Exercise brief » Write out all of the data exactly as it appears.

>> Start Dataset extract

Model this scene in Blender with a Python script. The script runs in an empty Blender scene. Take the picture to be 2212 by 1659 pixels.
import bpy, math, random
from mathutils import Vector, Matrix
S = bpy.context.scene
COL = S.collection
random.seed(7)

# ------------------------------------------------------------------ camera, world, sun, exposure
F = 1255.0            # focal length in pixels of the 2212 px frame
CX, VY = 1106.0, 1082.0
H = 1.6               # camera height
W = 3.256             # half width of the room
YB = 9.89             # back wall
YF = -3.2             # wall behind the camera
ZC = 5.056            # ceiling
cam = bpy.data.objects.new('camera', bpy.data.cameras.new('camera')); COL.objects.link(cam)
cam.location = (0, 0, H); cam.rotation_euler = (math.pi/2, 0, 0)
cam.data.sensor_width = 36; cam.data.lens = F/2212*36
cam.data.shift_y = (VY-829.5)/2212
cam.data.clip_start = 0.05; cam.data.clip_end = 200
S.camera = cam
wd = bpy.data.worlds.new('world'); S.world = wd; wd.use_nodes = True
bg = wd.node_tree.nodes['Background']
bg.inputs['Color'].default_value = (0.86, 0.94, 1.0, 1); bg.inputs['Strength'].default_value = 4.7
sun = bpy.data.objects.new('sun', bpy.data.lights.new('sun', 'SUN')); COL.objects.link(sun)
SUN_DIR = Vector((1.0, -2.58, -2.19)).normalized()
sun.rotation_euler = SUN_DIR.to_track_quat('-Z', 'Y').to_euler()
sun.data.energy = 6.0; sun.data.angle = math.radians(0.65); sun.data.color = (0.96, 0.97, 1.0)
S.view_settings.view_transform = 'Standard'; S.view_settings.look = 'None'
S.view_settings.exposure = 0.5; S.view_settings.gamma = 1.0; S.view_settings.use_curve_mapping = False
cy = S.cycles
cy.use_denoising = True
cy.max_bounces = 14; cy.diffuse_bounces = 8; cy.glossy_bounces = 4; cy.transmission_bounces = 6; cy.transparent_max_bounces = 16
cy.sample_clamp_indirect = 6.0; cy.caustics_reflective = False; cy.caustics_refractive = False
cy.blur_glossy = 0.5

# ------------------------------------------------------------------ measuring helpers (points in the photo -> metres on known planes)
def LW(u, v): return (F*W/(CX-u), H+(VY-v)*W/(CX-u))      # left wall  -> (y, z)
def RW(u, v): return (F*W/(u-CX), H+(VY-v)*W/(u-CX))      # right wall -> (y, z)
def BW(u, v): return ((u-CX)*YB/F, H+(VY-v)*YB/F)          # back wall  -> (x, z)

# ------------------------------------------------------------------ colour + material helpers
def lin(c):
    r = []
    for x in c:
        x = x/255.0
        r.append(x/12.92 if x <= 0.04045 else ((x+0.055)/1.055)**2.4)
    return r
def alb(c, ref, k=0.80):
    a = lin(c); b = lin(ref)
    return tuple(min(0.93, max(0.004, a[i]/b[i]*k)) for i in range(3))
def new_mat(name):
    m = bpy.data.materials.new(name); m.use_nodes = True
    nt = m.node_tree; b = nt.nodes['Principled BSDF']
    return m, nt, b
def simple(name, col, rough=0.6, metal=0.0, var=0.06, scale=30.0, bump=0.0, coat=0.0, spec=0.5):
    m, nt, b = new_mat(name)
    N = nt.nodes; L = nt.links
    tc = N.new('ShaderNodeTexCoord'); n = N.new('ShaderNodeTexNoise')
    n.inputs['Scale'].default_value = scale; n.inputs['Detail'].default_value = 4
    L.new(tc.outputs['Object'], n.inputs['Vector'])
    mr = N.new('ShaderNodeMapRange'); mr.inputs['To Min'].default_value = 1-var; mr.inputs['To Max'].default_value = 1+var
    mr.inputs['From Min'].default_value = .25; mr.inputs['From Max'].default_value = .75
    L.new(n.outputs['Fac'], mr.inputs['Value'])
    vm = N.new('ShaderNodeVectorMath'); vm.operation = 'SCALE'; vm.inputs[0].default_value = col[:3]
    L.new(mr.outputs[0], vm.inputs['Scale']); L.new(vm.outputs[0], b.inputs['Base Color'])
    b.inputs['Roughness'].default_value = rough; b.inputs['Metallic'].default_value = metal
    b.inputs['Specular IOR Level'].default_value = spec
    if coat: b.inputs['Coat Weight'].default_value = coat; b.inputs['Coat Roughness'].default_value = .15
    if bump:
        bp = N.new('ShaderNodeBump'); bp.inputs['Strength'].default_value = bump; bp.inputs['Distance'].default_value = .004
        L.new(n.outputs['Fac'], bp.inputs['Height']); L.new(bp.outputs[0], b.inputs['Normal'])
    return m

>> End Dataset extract

Output of the exercise »
Model this scene in Blender with a Python script. The script runs in an empty Blender scene. Take the picture to be 2212 by 1659 pixels.
import bpy, math, random
from mathutils import Vector, Matrix
S = bpy.context.scene
COL = S.collection
random.seed(7)

# ------------------------------------------------------------------ camera, world, sun, exposure
F = 1255.0            # focal length in pixels of the 2212 px frame
CX, VY = 1106.0, 1082.0
H = 1.6               # camera height
W = 3.256             # half width of the room
YB = 9.89             # back wall
YF = -3.2             # wall behind the camera
ZC = 5.056            # ceiling
cam = bpy.data.objects.new('camera', bpy.data.cameras.new('camera')); COL.objects.link(cam)
cam.location = (0, 0, H); cam.rotation_euler = (math.pi/2, 0, 0)
cam.data.sensor_width = 36; cam.data.lens = F/2212*36
cam.data.shift_y = (VY-829.5)/2212
cam.data.clip_start = 0.05; cam.data.clip_end = 200
S.camera = cam
wd = bpy.data.worlds.new('world'); S.world = wd; wd.use_nodes = True
bg = wd.node_tree.nodes['Background']
bg.inputs['Color'].default_value = (0.86, 0.94, 1.0, 1); bg.inputs['Strength'].default_value = 4.7
sun = bpy.data.objects.new('sun', bpy.data.lights.new('sun', 'SUN')); COL.objects.link(sun)
SUN_DIR = Vector((1.0, -2.58, -2.19)).normalized()
sun.rotation_euler = SUN_DIR.to_track_quat('-Z', 'Y').to_euler()
sun.data.energy = 6.0; sun.data.angle = math.radians(0.65); sun.data.color = (0.96, 0.97, 1.0)
S.view_settings.view_transform = 'Standard'; S.view_settings.look = 'None'
S.view_settings.exposure = 0.5; S.view_settings.gamma = 1.0; S.view_settings.use_curve_mapping = False
cy = S.cycles
cy.use_denoising = True
cy.max_bounces = 14; cy.diffuse_bounces = 8; cy.glossy_bounces = 4; cy.transmission_bounces = 6; cy.transparent_max_bounces = 16
cy.sample_clamp_indirect = 6.0; cy.caustics_reflective = False; cy.caustics_refractive = False
cy.blur_glossy = 0.5

# ------------------------------------------------------------------ measuring helpers (points in the photo -> metres on known planes)
def LW(u, v): return (F*W/(CX-u), H+(VY-v)*W/(CX-u))      # left wall  -> (y, z)
def RW(u, v): return (F*W/(u-CX), H+(VY-v)*W/(u-CX))      # right wall -> (y, z)
def BW(u, v): return ((u-CX)*YB/F, H+(VY-v)*YB/F)          # back wall  -> (x, z)

# ------------------------------------------------------------------ colour + material helpers
def lin(c):
    r = []
    for x in c:
        x = x/255.0
        r.append(x/12.92 if x <= 0.04045 else ((x+0.055)/1.055)**2.4)
    return r
def alb(c, ref, k=0.80):
    a = lin(c); b = lin(ref)
    return tuple(min(0.93, max(0.004, a[i]/b[i]*k)) for i in range(3))
def new_mat(name):
    m = bpy.data.materials.new(name); m.use_nodes = True
    nt = m.node_tree; b = nt.nodes['Principled BSDF']
    return m, nt, b
def simple(name, col, rough=0.6, metal=0.0, var=0.06, scale=30.0, bump=0.0, coat=0.0, spec=0.5):
    m, nt, b = new_mat(name)
    N = nt.nodes; L = nt.links
    tc = N.new('ShaderNodeTexCoord'); n = N.new('ShaderNodeTexNoise')
    n.inputs['Scale'].default_value = scale; n.inputs['Detail'].default_value = 4
    L.new(tc.outputs['Object'], n.inputs['Vector'])
    mr = N.new('ShaderNodeMapRange'); mr.inputs['To Min'].default_value = 1-var; mr.inputs['To Max'].default_value = 1+var
    mr.inputs['From Min'].default_value = .25; mr.inputs['From Max'].default_value = .75
    L.new(n.outputs['Fac'], mr.inputs['Value'])
    vm = N.new('ShaderNodeVectorMath'); vm.operation = 'SCALE'; vm.inputs[0].default_value = col[:3]
    L.new(mr.outputs[0], vm.inputs['Scale']); L.new(vm.outputs[0], b.inputs['Base Color'])
    b.inputs['Roughness'].default_value = rough; b.inputs['Metallic'].default_value = metal
    b.inputs['Specular IOR Level'].default_value = spec
    if coat: b.inputs['Coat Weight'].default_value = coat; b.inputs['Coat Roughness'].default_value = .15
    if bump:
        bp = N.new('ShaderNodeBump'); bp.inputs['Strength'].default_value = bump; bp.inputs['Distance'].default_value = .004
        L.new(n.outputs['Fac'], bp.inputs['Height']); L.new(bp.outputs[0], b.inputs['Normal'])
    return m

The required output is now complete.